数々の米の文献を読みこなし、米の保守についてかなりわかりやすく描いています。
経済についてもくわしいし、図表もあり、なかなか面白い。
ブッシュだけでなくレーガン政権についても2章があてられていることが特徴でしょうか。
かなりの学者が陰謀史観でアメリカを語る中、それとは違うおすすめの1冊です。
編集がだめ
★☆☆☆☆
アメリカの保守主義については、日本語では包括的に論じたものがそんなにないので、手軽で悪い本ではない。ただ見取り図が示せてもそれが分析には至っていないのは物足りない。
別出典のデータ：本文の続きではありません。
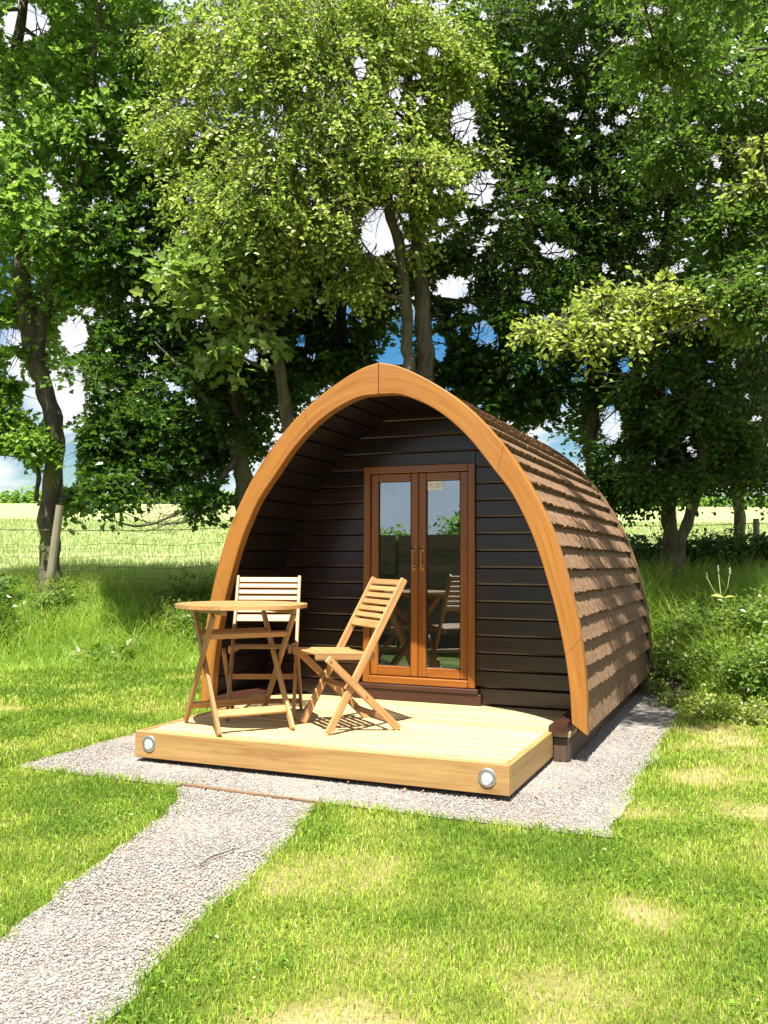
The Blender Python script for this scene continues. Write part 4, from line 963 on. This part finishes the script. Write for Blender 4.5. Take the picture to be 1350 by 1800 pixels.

問題は編集。事実関係の誤認が散見されるし、「積極的に…を積極的におこなった」など日本語が変なところも結構あった。これは著者ではなくチェックする編集者の責任。粗製乱造気味で不愉快だった。
映し出された激動のドラマ。
★★★★☆
保守主義とは何か。ネオコンとは何か。その事を、時代を遡り考えて見たのが本書である。
本書に登場するが、バックリー曰く「保守主義思想を手際よく一言で定義するのはほとんど不可能である」との事である。それもそのはず、様々な場面・状況、そして時間を経たのならば、それは意味・価値もその時代によって変容されていくに違いないからである。ただ変容されていくからといって、それを無意味・無価値と決め込む事はできない。
本書はネオコンを強く否定的なニュアンスで書かれているわけではない。だからといって別に悪いものだとも思っていない。時代を遡り、保守主義とはネオコンとはと問うと、そこに見えてくるのは、アメリカという国家の中に胚胎した思想・政治を巡る激動のドラマだった。